Zero bond yields are not without a cost. Mind the Gap!
Interesting article yesterday on Bloomberg reporting that billionaire Stan Druckenmiller has dumped equities in favour of US treasuries, where he sees 10 year yields dropping to zero over the next 18 months. The two big assumptions however, is that Trump won’t get re-elected in 2020 and that US yields will converge down to those in Japan and the EU, rather than the other way around, which may well be a case of expecting the tail to wag the dog.
The premise of a Democrat win in the 2020 Presidential election however, is the pivotal one as this would be necessary to see a return to QE and the policy of endlessly attempting to defer the inevitable day of financial reckoning. That being the day when the US dollar is debased to the point it is no longer trusted as the world’s main reserve currency and when holders of US treasury bonds will understand the true meaning of a zero yield.
Instead, Trump’s war is all about re-asserting US hegemony, which entails protecting the US dollar as its most potent weapon. He can’t balance the books on his government’s budget deficit, but he can and is starting to tackle the trade deficit, while supporting domestic incomes and therefore GDP. The enemy in this war are those rival economic blocks that would threaten to supplant the US dollar; those of course being the EU (Euro) and China (Yuan).
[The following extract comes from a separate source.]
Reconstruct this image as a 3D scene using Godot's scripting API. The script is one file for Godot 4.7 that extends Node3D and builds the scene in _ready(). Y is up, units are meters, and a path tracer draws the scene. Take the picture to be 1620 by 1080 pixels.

By returning to QE, the Fed would merely let its over-leveraged rivals off the hook, just when the US is screwing them with a resurgent US economy that is raising rates, but shutting the door on imports. ECB bond yields may be at zero, but this is built on sand, both politically and financially. While not widely reported, it may have missed your attention that the ECB balance sheet is now equivalent to a massive 40% of the GDP of the EU 19, which is over double the comparative level for the US Fed. If EU rates are low, it is based on a fraud. Remove this wobbly support and even the current anaemic rates of EU GDP growth would collapse.